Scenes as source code

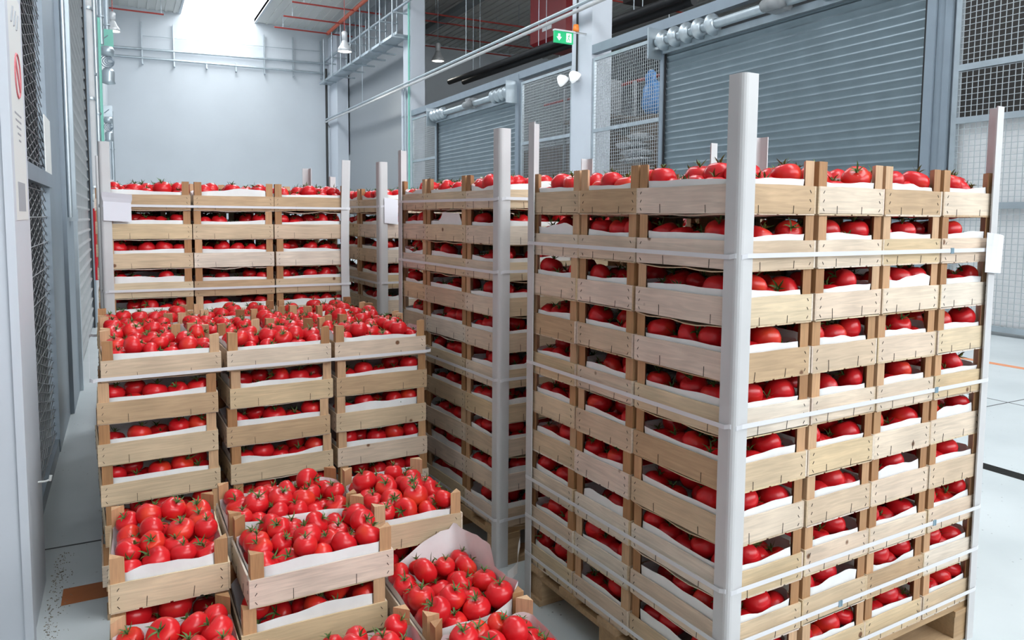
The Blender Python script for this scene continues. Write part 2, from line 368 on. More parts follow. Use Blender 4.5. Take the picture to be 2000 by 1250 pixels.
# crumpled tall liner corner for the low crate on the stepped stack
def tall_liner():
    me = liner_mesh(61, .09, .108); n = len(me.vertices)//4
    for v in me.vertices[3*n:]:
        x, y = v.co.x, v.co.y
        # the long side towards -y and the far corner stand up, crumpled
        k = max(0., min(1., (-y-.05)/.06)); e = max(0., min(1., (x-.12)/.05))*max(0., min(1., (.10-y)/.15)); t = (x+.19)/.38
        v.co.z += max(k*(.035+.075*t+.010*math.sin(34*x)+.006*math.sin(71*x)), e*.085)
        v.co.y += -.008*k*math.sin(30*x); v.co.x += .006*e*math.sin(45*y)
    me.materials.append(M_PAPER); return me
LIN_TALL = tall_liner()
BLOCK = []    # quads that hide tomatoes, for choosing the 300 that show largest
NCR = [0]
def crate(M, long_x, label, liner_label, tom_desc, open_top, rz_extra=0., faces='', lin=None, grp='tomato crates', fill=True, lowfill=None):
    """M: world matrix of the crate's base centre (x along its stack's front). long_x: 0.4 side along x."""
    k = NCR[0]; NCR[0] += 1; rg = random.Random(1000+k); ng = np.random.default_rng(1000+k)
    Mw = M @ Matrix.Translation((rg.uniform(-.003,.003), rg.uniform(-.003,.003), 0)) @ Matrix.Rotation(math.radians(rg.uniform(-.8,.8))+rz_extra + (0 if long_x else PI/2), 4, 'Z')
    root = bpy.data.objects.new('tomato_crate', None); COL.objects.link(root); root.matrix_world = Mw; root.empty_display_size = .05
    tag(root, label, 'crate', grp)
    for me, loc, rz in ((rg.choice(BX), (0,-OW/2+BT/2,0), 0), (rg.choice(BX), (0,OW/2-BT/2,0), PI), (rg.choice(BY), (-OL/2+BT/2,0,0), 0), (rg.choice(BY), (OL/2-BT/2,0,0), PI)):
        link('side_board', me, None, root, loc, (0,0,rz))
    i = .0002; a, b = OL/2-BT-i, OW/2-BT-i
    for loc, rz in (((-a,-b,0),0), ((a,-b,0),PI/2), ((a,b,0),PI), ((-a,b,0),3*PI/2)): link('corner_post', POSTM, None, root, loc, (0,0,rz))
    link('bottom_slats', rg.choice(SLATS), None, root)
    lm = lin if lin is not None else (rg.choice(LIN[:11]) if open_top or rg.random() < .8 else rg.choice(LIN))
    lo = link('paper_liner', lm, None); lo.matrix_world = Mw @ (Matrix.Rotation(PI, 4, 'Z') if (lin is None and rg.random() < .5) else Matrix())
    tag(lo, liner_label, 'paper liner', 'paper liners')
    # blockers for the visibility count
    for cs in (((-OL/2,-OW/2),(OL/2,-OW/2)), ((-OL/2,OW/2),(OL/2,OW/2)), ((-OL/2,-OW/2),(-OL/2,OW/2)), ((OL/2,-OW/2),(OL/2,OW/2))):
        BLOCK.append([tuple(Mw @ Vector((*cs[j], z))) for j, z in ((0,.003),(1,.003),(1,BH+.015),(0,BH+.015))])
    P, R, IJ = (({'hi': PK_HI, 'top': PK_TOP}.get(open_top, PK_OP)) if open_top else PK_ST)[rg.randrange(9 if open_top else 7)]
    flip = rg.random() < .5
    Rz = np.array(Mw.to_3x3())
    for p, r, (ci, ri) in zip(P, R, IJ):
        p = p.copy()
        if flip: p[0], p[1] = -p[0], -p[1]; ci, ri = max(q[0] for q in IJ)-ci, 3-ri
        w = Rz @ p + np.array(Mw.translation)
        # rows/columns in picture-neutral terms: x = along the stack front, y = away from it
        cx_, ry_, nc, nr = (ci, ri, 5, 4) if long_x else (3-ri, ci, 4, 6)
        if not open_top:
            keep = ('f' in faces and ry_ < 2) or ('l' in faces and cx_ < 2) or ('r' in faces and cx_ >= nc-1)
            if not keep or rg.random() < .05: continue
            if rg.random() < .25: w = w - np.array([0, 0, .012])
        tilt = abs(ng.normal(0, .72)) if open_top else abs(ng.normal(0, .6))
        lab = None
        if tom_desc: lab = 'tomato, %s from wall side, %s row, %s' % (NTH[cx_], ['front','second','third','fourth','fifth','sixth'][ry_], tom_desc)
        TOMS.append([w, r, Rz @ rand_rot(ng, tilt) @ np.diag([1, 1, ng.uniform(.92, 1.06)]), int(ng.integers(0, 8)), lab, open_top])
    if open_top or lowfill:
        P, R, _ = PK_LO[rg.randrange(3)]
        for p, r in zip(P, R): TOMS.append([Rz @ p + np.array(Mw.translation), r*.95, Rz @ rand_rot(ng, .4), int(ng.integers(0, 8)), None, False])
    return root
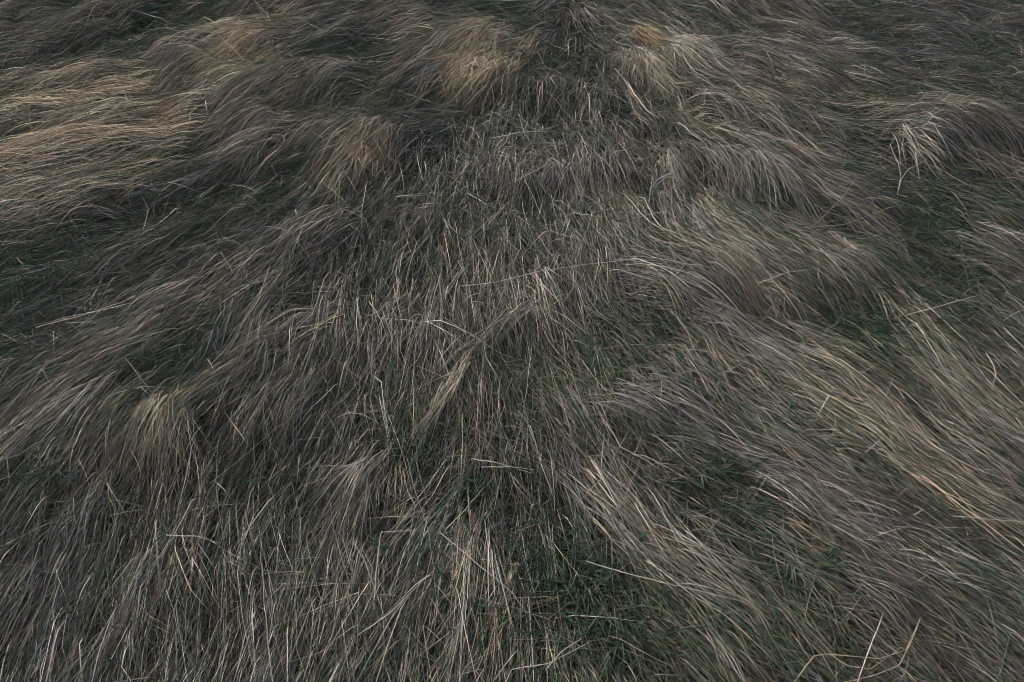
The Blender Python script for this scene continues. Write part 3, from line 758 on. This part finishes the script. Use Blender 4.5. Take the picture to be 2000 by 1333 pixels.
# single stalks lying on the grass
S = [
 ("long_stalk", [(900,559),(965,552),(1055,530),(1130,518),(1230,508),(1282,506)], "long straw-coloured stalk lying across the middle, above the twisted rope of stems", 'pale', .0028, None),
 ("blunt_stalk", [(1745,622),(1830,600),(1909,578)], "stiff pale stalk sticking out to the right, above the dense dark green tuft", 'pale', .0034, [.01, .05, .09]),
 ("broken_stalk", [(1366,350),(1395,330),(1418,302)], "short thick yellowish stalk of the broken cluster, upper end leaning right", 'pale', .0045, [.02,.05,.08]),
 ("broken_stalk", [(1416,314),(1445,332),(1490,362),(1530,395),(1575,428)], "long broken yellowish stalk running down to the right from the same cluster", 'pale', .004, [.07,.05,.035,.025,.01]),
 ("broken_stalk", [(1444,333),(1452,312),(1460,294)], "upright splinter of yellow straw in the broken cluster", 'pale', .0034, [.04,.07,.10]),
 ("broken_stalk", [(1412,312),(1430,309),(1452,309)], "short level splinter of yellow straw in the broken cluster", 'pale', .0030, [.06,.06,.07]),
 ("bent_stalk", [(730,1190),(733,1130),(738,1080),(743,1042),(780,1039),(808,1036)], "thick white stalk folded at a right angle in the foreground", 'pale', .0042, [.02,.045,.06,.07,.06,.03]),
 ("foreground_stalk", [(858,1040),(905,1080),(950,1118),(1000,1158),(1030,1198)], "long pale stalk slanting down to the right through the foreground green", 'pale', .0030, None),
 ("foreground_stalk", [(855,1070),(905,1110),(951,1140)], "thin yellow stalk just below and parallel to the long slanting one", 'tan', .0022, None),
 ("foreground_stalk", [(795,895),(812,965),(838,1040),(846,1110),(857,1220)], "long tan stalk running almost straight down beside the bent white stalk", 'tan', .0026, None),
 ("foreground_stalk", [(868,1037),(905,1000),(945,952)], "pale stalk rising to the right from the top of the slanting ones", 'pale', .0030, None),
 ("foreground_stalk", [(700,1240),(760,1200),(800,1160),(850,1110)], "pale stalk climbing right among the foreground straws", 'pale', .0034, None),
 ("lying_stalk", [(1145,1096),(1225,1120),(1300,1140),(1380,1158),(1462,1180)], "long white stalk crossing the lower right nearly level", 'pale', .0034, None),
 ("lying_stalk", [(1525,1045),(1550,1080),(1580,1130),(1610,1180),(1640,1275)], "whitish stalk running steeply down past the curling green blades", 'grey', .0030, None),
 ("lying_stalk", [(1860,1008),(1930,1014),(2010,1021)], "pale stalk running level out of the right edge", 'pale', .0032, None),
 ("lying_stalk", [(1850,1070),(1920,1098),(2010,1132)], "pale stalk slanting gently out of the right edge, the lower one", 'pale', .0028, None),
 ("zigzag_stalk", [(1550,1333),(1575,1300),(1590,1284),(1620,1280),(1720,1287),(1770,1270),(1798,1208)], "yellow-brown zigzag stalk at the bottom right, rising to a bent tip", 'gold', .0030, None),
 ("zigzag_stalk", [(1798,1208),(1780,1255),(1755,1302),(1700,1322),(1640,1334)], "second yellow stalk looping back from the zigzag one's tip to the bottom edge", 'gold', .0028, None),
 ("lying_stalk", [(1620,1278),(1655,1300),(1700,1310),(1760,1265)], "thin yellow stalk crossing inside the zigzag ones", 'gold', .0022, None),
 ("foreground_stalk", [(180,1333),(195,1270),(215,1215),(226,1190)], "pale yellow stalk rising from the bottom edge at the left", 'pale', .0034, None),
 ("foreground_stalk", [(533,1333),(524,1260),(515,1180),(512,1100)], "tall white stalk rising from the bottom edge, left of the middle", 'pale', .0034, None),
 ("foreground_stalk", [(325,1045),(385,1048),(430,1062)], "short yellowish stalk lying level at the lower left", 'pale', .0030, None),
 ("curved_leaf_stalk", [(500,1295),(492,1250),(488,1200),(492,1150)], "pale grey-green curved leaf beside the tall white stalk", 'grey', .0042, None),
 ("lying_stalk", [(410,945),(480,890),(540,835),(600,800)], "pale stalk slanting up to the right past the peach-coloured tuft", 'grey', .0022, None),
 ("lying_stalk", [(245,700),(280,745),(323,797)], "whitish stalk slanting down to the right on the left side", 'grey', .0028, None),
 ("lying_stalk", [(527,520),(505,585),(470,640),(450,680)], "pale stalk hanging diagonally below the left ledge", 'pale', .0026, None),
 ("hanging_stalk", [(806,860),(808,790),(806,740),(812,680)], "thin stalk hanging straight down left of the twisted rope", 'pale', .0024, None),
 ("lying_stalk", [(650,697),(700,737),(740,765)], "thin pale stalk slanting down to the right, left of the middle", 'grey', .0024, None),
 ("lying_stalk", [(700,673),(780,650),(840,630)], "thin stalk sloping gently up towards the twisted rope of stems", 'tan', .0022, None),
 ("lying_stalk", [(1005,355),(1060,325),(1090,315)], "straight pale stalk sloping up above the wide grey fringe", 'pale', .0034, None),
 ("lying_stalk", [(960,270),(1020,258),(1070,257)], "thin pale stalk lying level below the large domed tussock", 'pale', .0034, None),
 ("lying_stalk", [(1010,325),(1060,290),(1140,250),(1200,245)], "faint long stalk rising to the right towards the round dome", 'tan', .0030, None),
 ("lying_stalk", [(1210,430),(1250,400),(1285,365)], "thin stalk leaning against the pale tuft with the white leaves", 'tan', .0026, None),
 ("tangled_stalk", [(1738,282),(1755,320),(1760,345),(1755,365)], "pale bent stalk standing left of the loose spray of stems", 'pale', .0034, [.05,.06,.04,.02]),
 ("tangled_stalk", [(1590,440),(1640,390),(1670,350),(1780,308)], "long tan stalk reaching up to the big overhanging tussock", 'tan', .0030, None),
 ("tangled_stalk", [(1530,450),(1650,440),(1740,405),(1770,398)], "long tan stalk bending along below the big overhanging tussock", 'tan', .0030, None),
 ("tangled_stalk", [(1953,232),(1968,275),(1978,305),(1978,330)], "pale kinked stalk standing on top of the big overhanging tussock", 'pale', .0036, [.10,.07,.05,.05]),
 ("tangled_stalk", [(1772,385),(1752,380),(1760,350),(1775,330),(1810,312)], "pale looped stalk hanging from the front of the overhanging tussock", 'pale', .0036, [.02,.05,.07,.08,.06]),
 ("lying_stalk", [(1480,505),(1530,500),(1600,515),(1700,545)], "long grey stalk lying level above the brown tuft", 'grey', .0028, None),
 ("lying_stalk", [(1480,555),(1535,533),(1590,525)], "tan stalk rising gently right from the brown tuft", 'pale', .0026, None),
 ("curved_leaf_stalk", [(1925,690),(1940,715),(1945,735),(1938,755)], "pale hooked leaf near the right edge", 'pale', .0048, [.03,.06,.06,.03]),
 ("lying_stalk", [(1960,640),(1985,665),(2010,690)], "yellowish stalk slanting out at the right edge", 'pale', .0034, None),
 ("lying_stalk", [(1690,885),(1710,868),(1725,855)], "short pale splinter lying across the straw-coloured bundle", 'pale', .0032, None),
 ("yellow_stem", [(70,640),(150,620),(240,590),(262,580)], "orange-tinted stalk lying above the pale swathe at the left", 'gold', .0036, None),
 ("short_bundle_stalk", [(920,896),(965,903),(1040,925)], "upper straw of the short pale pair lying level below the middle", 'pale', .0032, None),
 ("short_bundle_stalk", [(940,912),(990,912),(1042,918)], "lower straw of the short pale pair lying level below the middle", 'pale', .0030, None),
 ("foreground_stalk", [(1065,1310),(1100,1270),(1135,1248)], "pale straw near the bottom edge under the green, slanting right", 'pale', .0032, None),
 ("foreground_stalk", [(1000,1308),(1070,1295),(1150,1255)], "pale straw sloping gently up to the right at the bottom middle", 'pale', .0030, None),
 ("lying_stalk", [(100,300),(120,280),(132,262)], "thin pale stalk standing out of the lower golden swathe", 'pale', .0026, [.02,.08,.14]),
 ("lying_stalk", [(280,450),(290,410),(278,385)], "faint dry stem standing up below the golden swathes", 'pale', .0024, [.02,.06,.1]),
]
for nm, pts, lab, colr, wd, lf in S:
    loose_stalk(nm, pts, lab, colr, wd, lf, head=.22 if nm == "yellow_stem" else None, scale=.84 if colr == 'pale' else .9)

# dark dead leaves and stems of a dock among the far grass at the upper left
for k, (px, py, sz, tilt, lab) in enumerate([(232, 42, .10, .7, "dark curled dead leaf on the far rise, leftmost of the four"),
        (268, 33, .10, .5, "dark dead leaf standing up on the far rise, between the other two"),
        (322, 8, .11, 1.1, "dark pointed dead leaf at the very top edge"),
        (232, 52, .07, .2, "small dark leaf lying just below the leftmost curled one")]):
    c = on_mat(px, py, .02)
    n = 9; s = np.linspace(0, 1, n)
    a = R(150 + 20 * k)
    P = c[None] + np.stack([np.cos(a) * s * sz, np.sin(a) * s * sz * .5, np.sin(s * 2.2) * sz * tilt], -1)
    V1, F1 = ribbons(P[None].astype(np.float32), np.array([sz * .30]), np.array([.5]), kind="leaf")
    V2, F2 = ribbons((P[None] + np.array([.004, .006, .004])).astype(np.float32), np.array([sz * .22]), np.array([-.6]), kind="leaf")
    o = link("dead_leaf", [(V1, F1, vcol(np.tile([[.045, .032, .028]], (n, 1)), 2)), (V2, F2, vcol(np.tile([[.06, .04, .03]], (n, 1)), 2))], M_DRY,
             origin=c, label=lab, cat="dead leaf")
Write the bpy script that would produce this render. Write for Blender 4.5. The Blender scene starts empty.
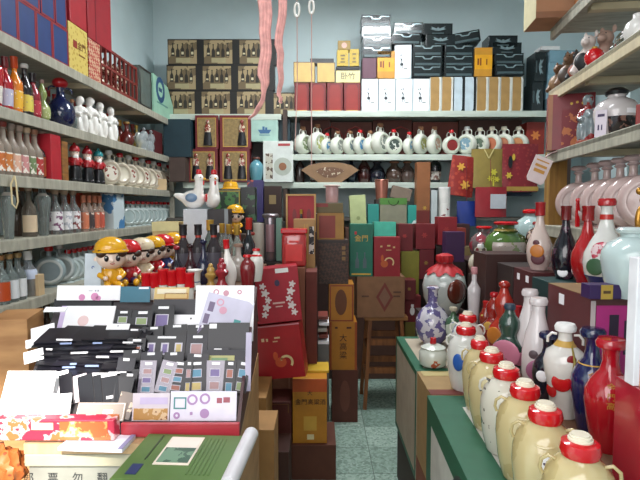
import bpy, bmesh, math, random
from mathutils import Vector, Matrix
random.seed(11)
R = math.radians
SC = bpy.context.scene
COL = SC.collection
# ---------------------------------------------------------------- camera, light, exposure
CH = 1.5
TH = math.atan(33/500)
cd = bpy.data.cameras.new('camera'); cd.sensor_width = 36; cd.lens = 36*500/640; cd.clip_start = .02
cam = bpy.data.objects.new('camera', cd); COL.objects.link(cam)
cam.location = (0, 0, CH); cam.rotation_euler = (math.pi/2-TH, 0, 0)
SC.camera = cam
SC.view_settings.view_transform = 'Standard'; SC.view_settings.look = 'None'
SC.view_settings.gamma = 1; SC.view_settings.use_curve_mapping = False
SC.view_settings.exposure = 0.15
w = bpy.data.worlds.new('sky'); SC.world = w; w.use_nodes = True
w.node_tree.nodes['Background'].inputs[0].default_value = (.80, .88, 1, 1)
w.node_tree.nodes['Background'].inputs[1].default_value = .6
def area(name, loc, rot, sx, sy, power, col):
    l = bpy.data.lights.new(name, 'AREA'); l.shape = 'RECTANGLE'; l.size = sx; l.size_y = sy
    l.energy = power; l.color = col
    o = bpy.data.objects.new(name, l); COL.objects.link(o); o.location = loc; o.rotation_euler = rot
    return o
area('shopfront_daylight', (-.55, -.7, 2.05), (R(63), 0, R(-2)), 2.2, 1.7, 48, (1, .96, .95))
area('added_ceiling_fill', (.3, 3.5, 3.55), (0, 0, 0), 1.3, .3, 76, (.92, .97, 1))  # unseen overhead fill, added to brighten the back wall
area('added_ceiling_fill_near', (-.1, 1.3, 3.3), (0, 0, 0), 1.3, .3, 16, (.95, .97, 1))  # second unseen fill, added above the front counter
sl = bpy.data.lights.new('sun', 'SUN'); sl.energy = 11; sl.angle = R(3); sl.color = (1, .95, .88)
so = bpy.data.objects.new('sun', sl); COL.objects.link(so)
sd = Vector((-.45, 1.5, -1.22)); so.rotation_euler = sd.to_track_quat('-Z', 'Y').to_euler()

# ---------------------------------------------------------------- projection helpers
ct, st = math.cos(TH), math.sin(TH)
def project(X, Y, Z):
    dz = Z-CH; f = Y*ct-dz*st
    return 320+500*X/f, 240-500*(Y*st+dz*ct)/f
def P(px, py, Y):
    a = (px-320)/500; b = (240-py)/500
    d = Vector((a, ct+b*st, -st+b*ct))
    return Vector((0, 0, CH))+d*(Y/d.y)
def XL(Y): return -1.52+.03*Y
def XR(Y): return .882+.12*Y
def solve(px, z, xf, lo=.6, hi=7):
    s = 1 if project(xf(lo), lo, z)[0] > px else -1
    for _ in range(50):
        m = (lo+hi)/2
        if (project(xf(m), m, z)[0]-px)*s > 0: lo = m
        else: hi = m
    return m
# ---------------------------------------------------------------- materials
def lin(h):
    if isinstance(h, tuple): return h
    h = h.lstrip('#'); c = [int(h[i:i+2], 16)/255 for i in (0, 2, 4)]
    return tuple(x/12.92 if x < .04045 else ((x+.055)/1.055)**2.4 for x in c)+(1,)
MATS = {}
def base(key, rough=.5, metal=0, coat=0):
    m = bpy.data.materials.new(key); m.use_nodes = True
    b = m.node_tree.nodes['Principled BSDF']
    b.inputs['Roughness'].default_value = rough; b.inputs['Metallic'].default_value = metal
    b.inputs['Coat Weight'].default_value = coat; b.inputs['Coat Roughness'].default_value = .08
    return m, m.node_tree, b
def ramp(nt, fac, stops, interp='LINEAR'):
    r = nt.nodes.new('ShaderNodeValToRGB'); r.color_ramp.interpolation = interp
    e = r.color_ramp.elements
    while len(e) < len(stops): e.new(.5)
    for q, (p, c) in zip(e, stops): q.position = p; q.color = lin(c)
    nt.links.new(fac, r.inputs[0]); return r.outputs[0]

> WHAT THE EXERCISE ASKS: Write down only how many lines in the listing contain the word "picture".

> RIGHT ANSWER: 3